Stairs explained

Feb 12, 2019

The Stairworks team has over 15 years’ experience crafting bespoke timber staircases in Melbourne. From sweeping grand geometric staircases to contemporary mono-stringers, we’ve made them all.

However, we understand that for those new to the stair game, all the lingo can be tricky to decipher. Do you want sawtooth or closed stringers? Pencil round treads? Wrought iron or glass balusters? There’s so much to learn.

Designing the perfect staircase for your home is complex enough without being confused, so we’ve created the below stairs glossary to ensure you feel confident every step of the way.


Balusters, sometimes referred to as spindles, are vertical posts made from materials such as wrought iron, timber or stainless steel. Individual balusters make up what is ultimately known as the balustrade for your staircase. Sheets of toughened glass balustrading may also be used in lieu of individual balusters.

Balusters are mounted to the treads or base rail of your staircase and affixed to support the handrail. While balustrading is essential for safety purposes, providing fall protection for those who use your staircase, it is also an element that allows for unique and stylish design embellishment.


The handrail, or railing, allows for steady egress up and down the staircase. Handrails are typically fashioned from timber, but may also be made in wrought iron or stainless steel. Handrails may be mounted between a top and bottom post, supported by balusters. Alternatively, a continuous handrail is supported by the posts and balusters from underneath the rail, providing uninterrupted flow from the top to bottom of the staircase.

Wall rail

Not to be confused with the handrail, a wall rail is simply a supportive railing separate to the balustrade that has been mounted to a plaster, timber or brick wall using wall brackets. These railings can be designed in a variety of profiles from a large range of timbers, wrought iron or stainless steel.

Diminish rail

A diminish rail occurs when the handrail going up the stairs meets the line of the ceiling, or the underneath of a flight of stairs. A diminish rail does not provide support for those using the staircase, rather, it is a design element that allows for the continued integration of the balusters into a rail, rather than into a ceiling or stringer.

Base rail

The base rail runs along the top of a staircase stringer, and continues along the landing where applicable. Balusters are affixed to the base rail, which is supported at the top and bottom of the staircase by newel posts.

Newel post

Newels are the support columns within a staircase. Typically referred to as a newel post, these are upright posts that support the handrail of a staircase. Newel posts are an important functional element of any stair, but can also be embellished by decorative detail whether they be crafted from wrought iron or timber.

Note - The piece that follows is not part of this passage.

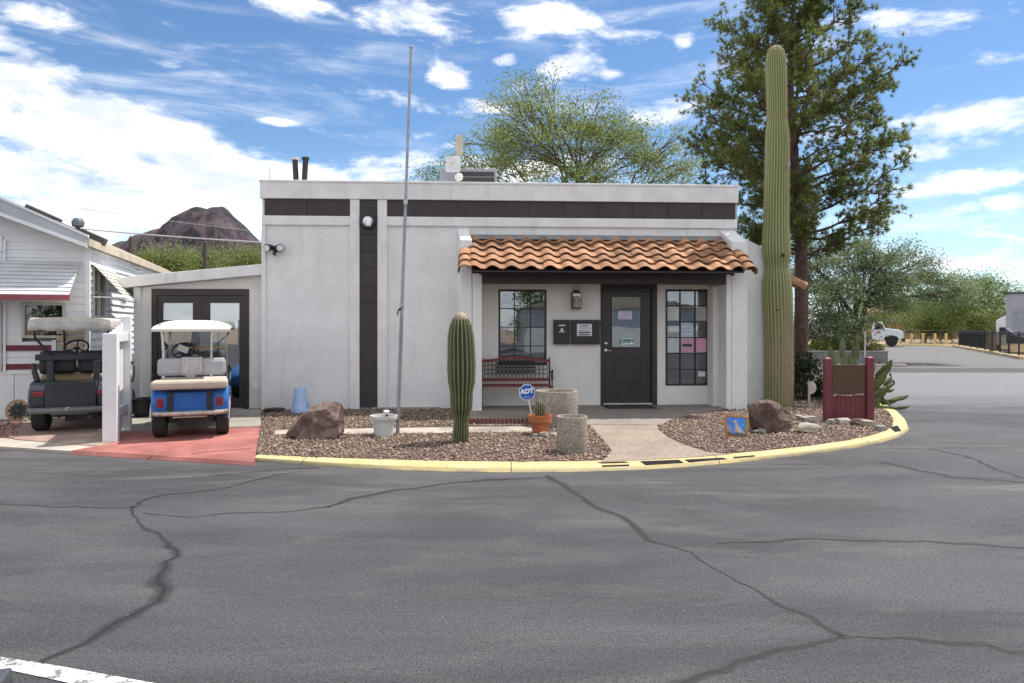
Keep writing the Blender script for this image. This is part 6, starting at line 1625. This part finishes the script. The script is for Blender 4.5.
# green tree line in front of the mountain, behind the annex
for i, (x, d, lo, lab) in enumerate([(165, 58, [(150, 266, 18, 7), (165, 260, 16, 8), (178, 262, 16, 8), (160, 272, 22, 8)], 'bright green treetop nearest the mobile home roof, below the mountain'),
                                     (205, 62, [(190, 262, 15, 8), (205, 265, 16, 7), (215, 260, 12, 8), (200, 272, 24, 8)], 'bright green treetop around the dark utility pole below the mountain'),
                                     (245, 60, [(232, 267, 14, 7), (246, 263, 14, 8), (258, 259, 12, 9), (245, 272, 22, 8)], 'bright green treetop against the left corner of the office')]):
    far_tree(lab, x, d, lo, lm4, 80, 95, (.22, .10), .7, grp='treetops below the mountain', base=0)

# shrubs: dark broad-leaved shrub between cactus and sign, yellow green plants in the walled bed
def shrub(name, label, loc, lobes, n_, lf, mat, grp=None, cat='shrub', stems=8):
    t_ = thing(name, label, cat, loc, 0, grp); q = MB(); cen = []; tin = []
    for i in range(stems):
        c_, rd = lobes[i % len(lobes)]; e = Vector(c_)+Vector((random.uniform(-.6, .6)*rd[0], random.uniform(-.6, .6)*rd[1], random.uniform(-.2, .7)*rd[2])); q.tube(bez((random.uniform(-.1, .1), random.uniform(-.1, .1), -.03), e, (0, 0, .1), 4), [.016, .013, .010, .007, .004], 5)
    q.build('stem', bark, t_)
    for c_, rd in lobes:
        m_ = int(n_/len(lobes)); d_ = rng.normal(0, 1, (m_, 3)); d_ /= np.linalg.norm(d_, axis=1)[:, None]; d_ *= rng.uniform(.35, 1.05, (m_, 1))**.5
        p = np.array(c_)+d_*np.array(rd); cen.append(p); tin.append(np.clip(.35+.25*np.array([mnoise.noise(Vector(tuple(x*4))) for x in p])*2+rng.normal(0, .15, m_), 0, 1))
    blades('foliage', np.concatenate(cen), np.concatenate(tin), lf[0], lf[1], mat, t_); return t_
dsm = leaf_mat('dark_shrub_leaves', (.018, .035, .014), (.065, .095, .035), .25); yg = leaf_mat('yellow_green_leaves', (.15, .17, .035), (.36, .33, .07), .4)
p_ = G(808, 404, PZ); d = 14.0; k_ = d/FPX
p_ = Vector(((806-CX)*k_, d, PZ))
shrub('dark_shrub', 'dark glossy leaved shrub between the tall cactus and the maroon sign', p_, [((-.15, 0, .35), (.28, .3, .35)), ((.15, .05, .45), (.26, .3, .40)), ((.0, .1, .75), (.26, .28, .26)), ((.32, .0, .22), (.22, .25, .22)), ((-.3, 0, .6), (.18, .2, .3))], 1900, (.085, .042), dsm, stems=14)
BX = lambda x, d: (x-CX)/FPX*d
for x, d, s_, lab in ((868, 27.6, 1.0, 'yellow green tufted plant at the right end of the walled bed'), (842, 28.4, 1.2, 'yellow green bush in the walled bed left of the palo verde trunk'), (822, 28, .95, 'yellow green bush at the left of the walled bed')):
    shrub('desert_shrub', lab, (BX(x, d), d, .42), [((0, 0, .32*s_), (.42*s_, .4*s_, .36*s_)), ((.3*s_, 0, .22*s_), (.34*s_, .3*s_, .26*s_)), ((-.3*s_, .1, .25*s_), (.32*s_, .3*s_, .28*s_))], 1100, (.13, .035), yg if s_ < 1.2 else lm4, 'plants in the walled bed')

# prickly pears with long pads
padm = leaf_mat('cactus_pad', (.060, .085, .026), (.13, .155, .050), .05); padm2 = leaf_mat('cactus_pad_pale', (.10, .125, .055), (.15, .175, .085), .05)
def pad_mesh(q, pts, wid, th, nrm):
    """a long flat pad following pts, thickest in the middle"""
    n_ = len(pts); S = 10; vs = []
    for i, p in enumerate(pts):
        tdir = (Vector(pts[min(i+1, n_-1)])-Vector(pts[max(i-1, 0)])).normalized(); sd = tdir.cross(nrm).normalized(); nn_ = sd.cross(tdir)
        s_ = i/(n_-1); w_ = wid*(math.sin(math.pi*min(1, (s_*.90+.08)))**.6)
        for k in range(S): a = 2*math.pi*k/S; vs.append(Vector(p)+sd*math.cos(a)*w_+nn_*math.sin(a)*th*(.5+.5*w_/wid))
    fs = [(i*S+k, i*S+(k+1) % S, (i+1)*S+(k+1) % S, (i+1)*S+k) for i in range(n_-1) for k in range(S)]+[tuple(range(S))[::-1], tuple((n_-1)*S+k for k in range(S))]
    q.add(vs, fs)
def grow(a, dir_, L, bend, n_=7):
    pts = [Vector(a)]; d_ = Vector(dir_).normalized()
    for i in range(n_): d_ = (d_+Vector(bend)/n_).normalized(); pts.append(pts[-1]+d_*L/n_)
    return pts
d = 12.6; k_ = d/FPX; pp0 = Vector((BX(872, d), d, PZ))
pr = thing('prickly_pear', 'sprawling prickly pear with long curling pads right of the wooden sign', 'cactus', pp0)
q = MB()
def ppt(x, y): return Vector(((x-CX)*k_-pp0.x, random.uniform(-.12, .12), CAMH+(HY-y)*k_-PZ))
for (x, y, x2, y2, bx, bz, w_, nz) in ((868, 408, 873, 382, -.2, .2, .10, .1), (872, 384, 888, 372, .0, .5, .10, .2), (876, 380, 889, 360, -.25, .6, .11, .15), (868, 395, 893, 383, .2, .25, .075, .6), (872, 400, 896, 398, .35, .6, .07, .6), (892, 399, 901, 389, -.3, .9, .055, .6), (870, 405, 897, 408, .2, .25, .06, .5), (878, 390, 890, 392, .5, .0, .055, .7),
                                      (866, 402, 866, 375, -.1, .3, .10, .05), (866, 378, 876, 364, .2, .3, .085, .1), (882, 398, 890, 403, .4, -.1, .05, .7), (868, 410, 884, 398, .1, .2, .09, .3), (874, 412, 890, 410, .2, .2, .06, .5), (864, 400, 880, 388, .1, .3, .08, .2), (872, 396, 884, 376, -.1, .4, .09, .1), (866, 388, 872, 370, .0, .2, .09, .1), (880, 386, 885, 366, -.2, .5, .09, .1), (866, 412, 874, 396, .0, .2, .09, .2), (884, 384, 895, 381, .5, -.1, .06, .6), (876, 408, 880, 394, .2, .2, .08, .2), (878, 400, 884, 384, -.1, .5, .09, .1), (880, 394, 892, 376, -.2, .6, .09, .2), (882, 404, 899, 394, .1, .6, .07, .5), (876, 376, 886, 362, -.2, .4, .09, .1), (884, 390, 898, 386, .1, .7, .06, .5), (874, 390, 882, 372, .1, .4, .1, .1), (890, 407, 903, 399, .0, .9, .055, .5)):
    a, b_ = ppt(x, y), ppt(x2, y2); dv = b_-a; q.ct = random.uniform(.1, .95)
    pad_mesh(q, grow(a, dv+Vector((-bx*.25, 0, -bz*.25)), dv.length*1.06, (bx*.9, random.uniform(-.2, .2), bz*.9)), w_*.66, .020, Vector((random.uniform(-.3, .3), -1, nz*random.choice((-1, 1)))).normalized())
q.build('pads', padm, pr, smooth=60, tint=True)
q = MB()
for x, y in ((889, 381), (881, 391), (877, 362), (893, 384), (885, 374), (868, 364)):
    p = ppt(x, y); q.lathe([(0, -.03), (.018, -.02), (.022, .01), (.014, .03), (0, .032)], 8, tuple(p+Vector((0, -.08, 0))))
q.build('fruit', M('red_fruit', (.22, .02, .045), .5), pr, smooth=60)
np_c = []
d2 = 13.2; k2 = d2/FPX; pq0 = Vector((BX(845, d2), d2, PZ))
pr2 = thing('prickly_pear', 'tall prickly pear with upright pointed pads showing above the wooden sign', 'cactus', pq0); q = MB()
for (x, y, x2, y2, w_) in ((843, 410, 843, 378, .09), (848, 408, 853, 380, .09), (842, 380, 843, 352, .085), (843, 358, 841, 338, .075), (838, 384, 829, 356, .07), (830, 362, 826, 346, .055), (853, 384, 858, 356, .085), (857, 362, 856, 340, .075), (848, 378, 849, 354, .09), (852, 376, 848, 358, .08), (836, 374, 836, 350, .06), (857, 345, 855, 336, .05)):
    a = Vector(((x-CX)*k2-pq0.x, random.uniform(-.1, .1), CAMH+(HY-y)*k2-PZ)); b_ = Vector(((x2-CX)*k2-pq0.x, random.uniform(-.12, .12), CAMH+(HY-y2)*k2-PZ)); q.ct = random.uniform(.1, .95)
    pad_mesh(q, grow(a, b_-a, (b_-a).length, (random.uniform(-.15, .15), 0, .1)), w_, .02, Vector((random.uniform(-.6, .6), -1, random.uniform(-.2, .2))).normalized())
q.build('pads', padm2, pr2, smooth=60, tint=True)

# ------------------------------------------------------------------ right-hand background
# low grey block wall round the bed
wb0 = G(888, 366, 0.0)
bw_ = M('grey_block', (.20, .19, .185), .9, .18, 2.2, .4, 40, stain=.25)
wd = wb0.y; x1_ = wb0.x; x0_ = BX(770, wd)
pw = thing('low_wall', 'low grey concrete retaining wall round the bed under the palo verde', 'wall', (x1_, wd, 0))
q = MB(); hW = 14.2/FPX*wd
q.box(x0_-x1_, 0, 0, .2, -.05, hW); q.box(-.2, 0, .201, 6.5, -.05, hW); q.build('wall_blocks', bw_, pw, bevel=.01)
q = MB(); q.box(x0_-x1_, -.21, .21, 6.5, -.03, hW-.10); q.build('bed_soil', dirt, pw)
q = MB(); q.box(x0_-x1_-.02, .02, -.03, .23, hW+.001, hW+.04); q.box(-.23, .03, .231, 6.5, hW+.001, hW+.04); q.build('coping', M('pale_coping', (.36, .345, .33), .9, .15, 3), pw, bevel=.01)
ck = MB(); ck.box(x0_, x1_+.45, wd-.55, wd-.30, -.02, .10); ck.box(x1_+.25, x1_+.5, wd-.299, wd+7, -.02, .10); tag(ck.build('lot_kerb', M('pale_concrete', (.42, .37, .31)), bevel=.02), kind='structure')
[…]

A landing in a staircase is a level platform constructed at the point where the direction of the staircase changes, or for safety purposes between large flights of stairs. Landings are often dictated as necessary by local building code.


Winders are steps used to change the direction of a staircase without including a landing. Narrower on one side of than the other, winders are often seen in circular or spiral staircases.

The integration of winders into a staircase is policed by local building code to ensure safety.


The nosing is the front edge of the tread. It may be square set, meaning it is set squarely flush with the riser, or it may overhang, with a variety of profiles available including pencil round, bevelled and square. Nosing is a decorative element, so it differs on each individual staircase.


Traditional staircase stringers are the two supportive boards on either side of a flight of stairs. The treads and risers, which form each step, are fixed into the stringers for strength and support. Simply put, the stringers hold the staircase together.

Stringers can be either freestanding or mounted against an adjacent wall on one or both sides – in which case, the stringer is known as a “wall stringer.”

Depending on design goals, stringers can be fashioned in a number of ways. They may be a closed stringer, hiding the treads from view when side on to the staircase, or they may be sawtooth (cut), exposing the side profile of the treads.

A mono-stringer, on the other hand, is a single spline stringer designed as an architectural feature. The stringer is in the centre of the stair, creating an “floating” look that best suits a modern open-plan aesthetic.


Treads are the horizontal pieces that form the stairs. Together with risers, the treads are a crucial component of any staircase – they’re what you’re actually “treading” on each time you walk up or down stairs.

Their size and shape is determined by the space allowed in your building plans, but first and foremost it is important to ensure that size allows for comfort and safety when climbing the stairs.

Treads can be finished in a variety of ways, depending on the overall design direction of a staircase. They may have overhang – where the tread hangs over the edge of the riser – or a bullnose, whereby a decorative circular shape is included on the sides of the bottom tread to add visual impact.


The risers are the vertical pieces that join with the treads to hold up the stairs. The height of each step, known as the rise, is calculated in conjunction with the treads to form a safe and effective design.

However, not all stairs have risers. Open rise stairs are a popular design choice for contemporary and modern homes. In this situation, the treads are supported by the stringers, rather than the risers – but the calculation of the rise, or step height, for the staircase is still a crucial element in ensuring a comfortable egress.

Post caps

Post caps can be used on timber posts for decorative purposes, and are available in a variety of timbers for either painting or staining.